Ou, e esta é a pergunta de 1 milhão de dólares, assim como vem sendo feito na escalação de atores com etnias diferentes em papéis notoriamente reservados a personagens brancos, simplesmente mudar a orientação sexual de um personagem e tudo bem? O Tocha Humana era branco nos gibis, virou negro nos cinemas e dane-se. Isso não muda em nada o CERNE do personagem. Vamos seguir a mesma lógica? Poderíamos definir, por exemplo, que o James “Máquina de Combate” Rhodes é gay? Ou talvez o Bucky, nosso querido Soldado Invernal? Ou, indo mais além, o próprio Doutor Estranho, o protagonista de seu filme? Por que não? O que impediria? NADA.
O mundo aqui fora já é imenso e diverso. Pois estamos falando de um universo cinematográfico prestes a desembocar em dois filmes gigantescos e para os quais os Russo estão analisando cerca de 67 personagens diferentes para serem efetivamente utilizados na trama de alguma forma. SESSENTA E SETE FUCKING PERSONAGENS. Impossível imaginar que dentro deste grupo tão grande não tenhamos negros, asiáticos, latinos, gays. Que esta tal de representatividade sirva para mandar uma mensagem, justamente via uma das franquias de filmes atualmente mais assistidas do planeta.

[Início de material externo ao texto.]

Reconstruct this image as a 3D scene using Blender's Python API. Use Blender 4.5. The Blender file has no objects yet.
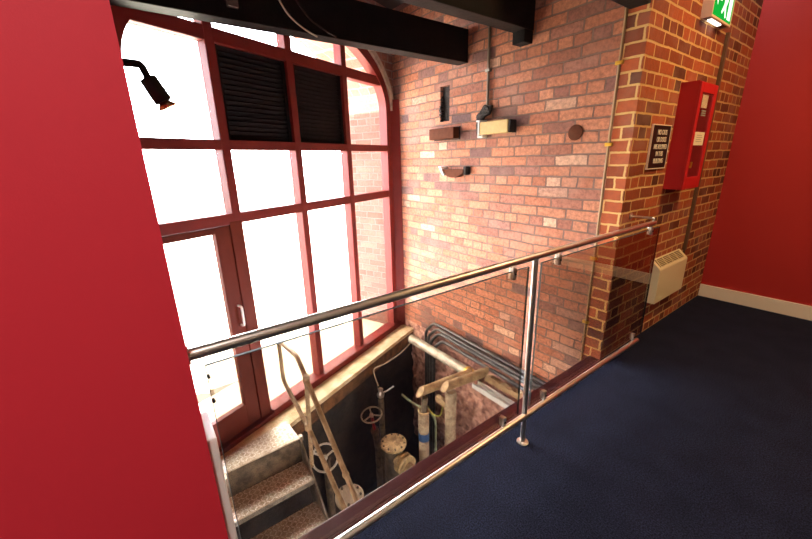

E uma mensagem que é bastante necessária, eu diria, se levarmos em consideração os comentários que esta mesma notícia, dos Russo comentando sobre um personagem LGBT, ganhou logo abaixo dos textos de sites especializados em todo o mundo. “Não é que eu seja preconceituoso. Mas que esta viadagem toda já tá enchendo o saco, sabe?”. Exemplo real. Um de muitos.
Claro que é legal pra caralho os Russo levantarem esta discussão – assim como é legal pra caralho termos a Vespa estrelando um filme em posição de protagonista com o Homem-Formiga, de igual pra igual, assim como é legal termos o Pantera Negra, assim como é legal a Capitã Marvel. Mas, no fim das contas, tudo é uma questão de execução. Não basta ter um personagem LGBT. Resta saber a execução disso no roteiro. Como ele será retratado na história, que peso vai ter. E só então veremos que tipo de “risco” (OUCH.) que a Marvel está mesmo disposta a correr.